**What to work on**
Identify every line containing the word "that" and reproduce each one.

**Entries shown**
+===+
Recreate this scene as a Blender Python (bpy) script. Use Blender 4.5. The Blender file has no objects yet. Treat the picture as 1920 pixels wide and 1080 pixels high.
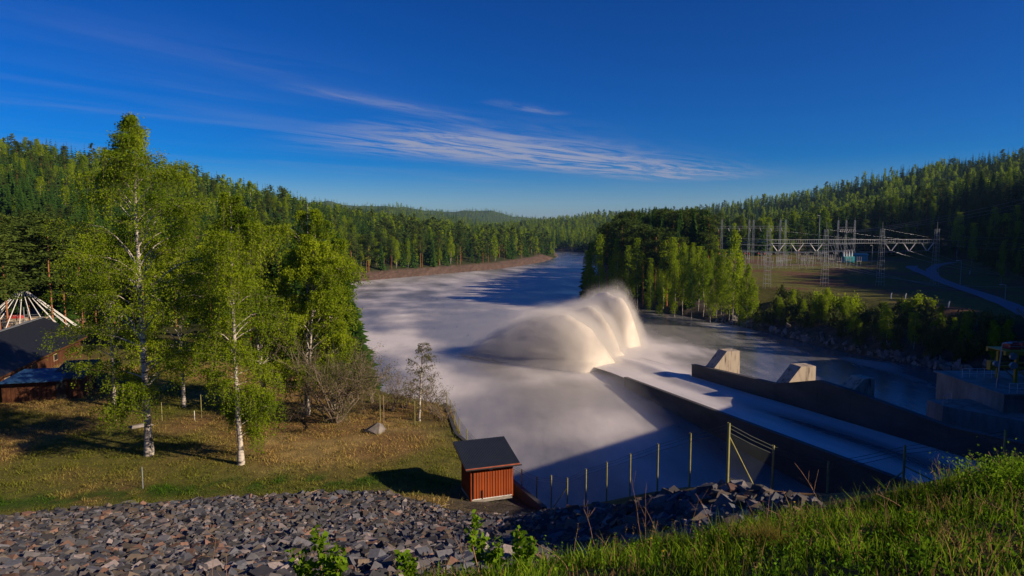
+===+
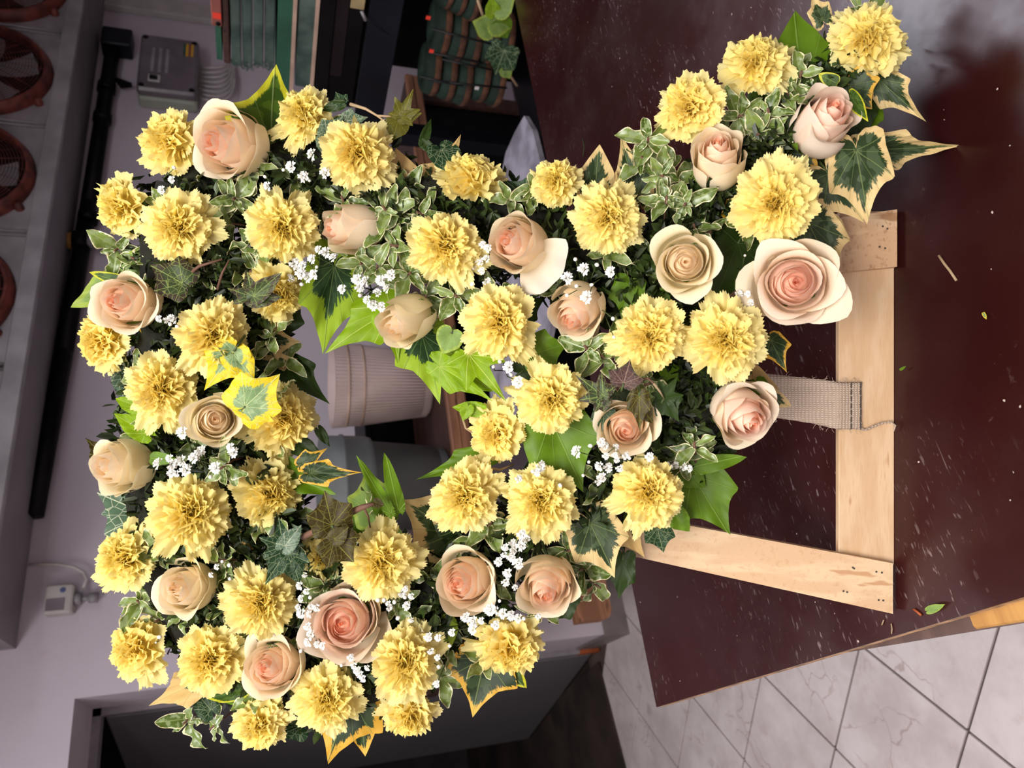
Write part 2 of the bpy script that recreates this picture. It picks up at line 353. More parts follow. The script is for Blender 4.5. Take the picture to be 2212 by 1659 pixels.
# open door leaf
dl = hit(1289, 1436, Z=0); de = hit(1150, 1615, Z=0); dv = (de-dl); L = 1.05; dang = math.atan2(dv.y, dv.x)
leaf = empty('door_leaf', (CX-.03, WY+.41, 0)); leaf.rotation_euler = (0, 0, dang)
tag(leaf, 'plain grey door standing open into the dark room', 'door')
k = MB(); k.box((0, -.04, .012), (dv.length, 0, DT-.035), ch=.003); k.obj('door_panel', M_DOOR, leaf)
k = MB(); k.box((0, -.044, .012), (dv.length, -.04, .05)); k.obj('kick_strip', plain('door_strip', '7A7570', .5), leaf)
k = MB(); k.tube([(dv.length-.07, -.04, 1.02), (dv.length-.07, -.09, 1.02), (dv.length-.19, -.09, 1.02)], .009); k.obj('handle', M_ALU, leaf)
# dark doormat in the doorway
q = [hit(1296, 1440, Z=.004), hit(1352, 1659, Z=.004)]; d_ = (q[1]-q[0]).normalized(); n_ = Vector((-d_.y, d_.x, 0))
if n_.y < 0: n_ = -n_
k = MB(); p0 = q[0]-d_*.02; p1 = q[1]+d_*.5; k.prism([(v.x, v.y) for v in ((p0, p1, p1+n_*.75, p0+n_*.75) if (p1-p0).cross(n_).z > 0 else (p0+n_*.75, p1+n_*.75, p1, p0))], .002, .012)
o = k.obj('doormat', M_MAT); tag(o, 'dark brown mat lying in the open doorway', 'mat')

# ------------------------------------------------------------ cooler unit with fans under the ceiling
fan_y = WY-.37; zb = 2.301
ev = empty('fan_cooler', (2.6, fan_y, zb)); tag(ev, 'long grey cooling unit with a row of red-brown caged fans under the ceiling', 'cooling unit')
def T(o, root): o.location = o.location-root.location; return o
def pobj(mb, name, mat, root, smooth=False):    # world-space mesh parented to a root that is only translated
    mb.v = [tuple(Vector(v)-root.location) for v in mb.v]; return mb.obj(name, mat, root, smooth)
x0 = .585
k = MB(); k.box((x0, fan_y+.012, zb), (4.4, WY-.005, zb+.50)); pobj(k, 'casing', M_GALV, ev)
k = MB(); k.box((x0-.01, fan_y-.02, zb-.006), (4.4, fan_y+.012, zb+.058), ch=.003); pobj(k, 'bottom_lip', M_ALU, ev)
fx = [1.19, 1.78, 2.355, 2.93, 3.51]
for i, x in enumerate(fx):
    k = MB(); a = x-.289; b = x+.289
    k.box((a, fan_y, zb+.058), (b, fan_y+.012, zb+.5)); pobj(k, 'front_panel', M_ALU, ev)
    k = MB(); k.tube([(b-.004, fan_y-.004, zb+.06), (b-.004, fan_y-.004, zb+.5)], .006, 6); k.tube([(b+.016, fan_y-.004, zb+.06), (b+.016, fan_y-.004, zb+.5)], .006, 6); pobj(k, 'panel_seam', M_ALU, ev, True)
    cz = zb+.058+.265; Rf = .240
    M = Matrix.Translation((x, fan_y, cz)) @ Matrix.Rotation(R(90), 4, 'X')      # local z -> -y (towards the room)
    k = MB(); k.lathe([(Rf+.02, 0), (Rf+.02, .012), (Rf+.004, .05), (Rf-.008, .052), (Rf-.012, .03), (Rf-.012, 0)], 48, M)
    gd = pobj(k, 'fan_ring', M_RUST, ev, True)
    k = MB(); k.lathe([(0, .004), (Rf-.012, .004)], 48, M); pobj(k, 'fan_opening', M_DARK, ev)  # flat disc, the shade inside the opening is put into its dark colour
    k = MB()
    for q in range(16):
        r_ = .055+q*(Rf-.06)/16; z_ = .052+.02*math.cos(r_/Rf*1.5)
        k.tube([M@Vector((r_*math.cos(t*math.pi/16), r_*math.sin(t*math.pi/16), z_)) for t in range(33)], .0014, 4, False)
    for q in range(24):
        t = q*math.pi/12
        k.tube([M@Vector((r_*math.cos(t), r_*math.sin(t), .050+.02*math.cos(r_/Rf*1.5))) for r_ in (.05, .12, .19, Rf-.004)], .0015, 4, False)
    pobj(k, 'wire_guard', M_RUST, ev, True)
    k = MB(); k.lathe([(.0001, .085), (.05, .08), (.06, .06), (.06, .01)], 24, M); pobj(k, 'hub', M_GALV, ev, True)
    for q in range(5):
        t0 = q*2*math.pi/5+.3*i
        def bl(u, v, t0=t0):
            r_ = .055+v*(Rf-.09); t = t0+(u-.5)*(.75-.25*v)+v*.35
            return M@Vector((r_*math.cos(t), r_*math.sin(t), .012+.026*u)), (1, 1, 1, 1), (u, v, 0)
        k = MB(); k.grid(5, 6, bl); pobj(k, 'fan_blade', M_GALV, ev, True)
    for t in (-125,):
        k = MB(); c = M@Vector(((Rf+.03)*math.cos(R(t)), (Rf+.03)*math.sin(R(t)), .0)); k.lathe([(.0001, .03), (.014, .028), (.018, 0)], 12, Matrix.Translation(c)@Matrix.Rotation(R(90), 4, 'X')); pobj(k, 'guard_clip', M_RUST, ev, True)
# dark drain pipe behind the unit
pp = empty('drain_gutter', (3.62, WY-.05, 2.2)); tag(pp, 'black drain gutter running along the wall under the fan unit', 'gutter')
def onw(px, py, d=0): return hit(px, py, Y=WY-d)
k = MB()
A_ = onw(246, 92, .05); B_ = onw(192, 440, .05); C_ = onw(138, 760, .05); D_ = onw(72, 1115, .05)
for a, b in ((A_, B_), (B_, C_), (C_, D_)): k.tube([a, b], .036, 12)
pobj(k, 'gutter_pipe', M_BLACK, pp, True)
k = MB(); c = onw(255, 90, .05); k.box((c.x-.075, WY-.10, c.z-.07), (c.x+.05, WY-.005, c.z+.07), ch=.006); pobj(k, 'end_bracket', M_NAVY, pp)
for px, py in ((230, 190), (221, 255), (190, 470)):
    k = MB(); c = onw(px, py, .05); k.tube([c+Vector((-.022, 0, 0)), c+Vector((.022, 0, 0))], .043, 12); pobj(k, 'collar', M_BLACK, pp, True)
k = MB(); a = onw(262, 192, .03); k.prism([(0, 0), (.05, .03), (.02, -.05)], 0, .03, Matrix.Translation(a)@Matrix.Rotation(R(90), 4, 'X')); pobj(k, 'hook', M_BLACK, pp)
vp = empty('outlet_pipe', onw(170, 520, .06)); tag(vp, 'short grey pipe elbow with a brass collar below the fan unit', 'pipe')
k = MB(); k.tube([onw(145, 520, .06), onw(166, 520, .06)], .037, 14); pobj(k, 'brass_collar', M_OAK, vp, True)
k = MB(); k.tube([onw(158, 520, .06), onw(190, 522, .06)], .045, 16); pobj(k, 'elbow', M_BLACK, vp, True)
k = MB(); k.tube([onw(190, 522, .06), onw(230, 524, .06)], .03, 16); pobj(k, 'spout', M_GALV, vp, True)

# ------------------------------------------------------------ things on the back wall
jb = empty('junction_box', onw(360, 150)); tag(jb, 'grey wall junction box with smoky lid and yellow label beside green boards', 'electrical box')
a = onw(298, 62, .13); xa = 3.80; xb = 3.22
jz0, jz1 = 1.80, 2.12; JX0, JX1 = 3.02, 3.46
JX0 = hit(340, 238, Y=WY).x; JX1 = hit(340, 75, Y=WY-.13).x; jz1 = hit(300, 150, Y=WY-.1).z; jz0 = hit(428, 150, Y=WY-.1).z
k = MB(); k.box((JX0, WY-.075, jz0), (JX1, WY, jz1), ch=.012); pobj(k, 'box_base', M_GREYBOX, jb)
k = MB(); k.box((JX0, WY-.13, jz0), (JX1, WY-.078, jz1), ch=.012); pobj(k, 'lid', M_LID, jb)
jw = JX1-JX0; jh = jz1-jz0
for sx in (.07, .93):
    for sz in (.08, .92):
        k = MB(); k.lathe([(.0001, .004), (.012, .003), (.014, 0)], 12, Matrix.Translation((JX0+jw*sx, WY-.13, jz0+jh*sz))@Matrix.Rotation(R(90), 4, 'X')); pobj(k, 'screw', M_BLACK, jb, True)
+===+
**Answer to this exercise**
Write part 2 of the bpy script that recreates this picture. It picks up at line 353. More parts follow. The script is for Blender 4.5. Take the picture to be 2212 by 1659 pixels.
def pobj(mb, name, mat, root, smooth=False):    # world-space mesh parented to a root that is only translated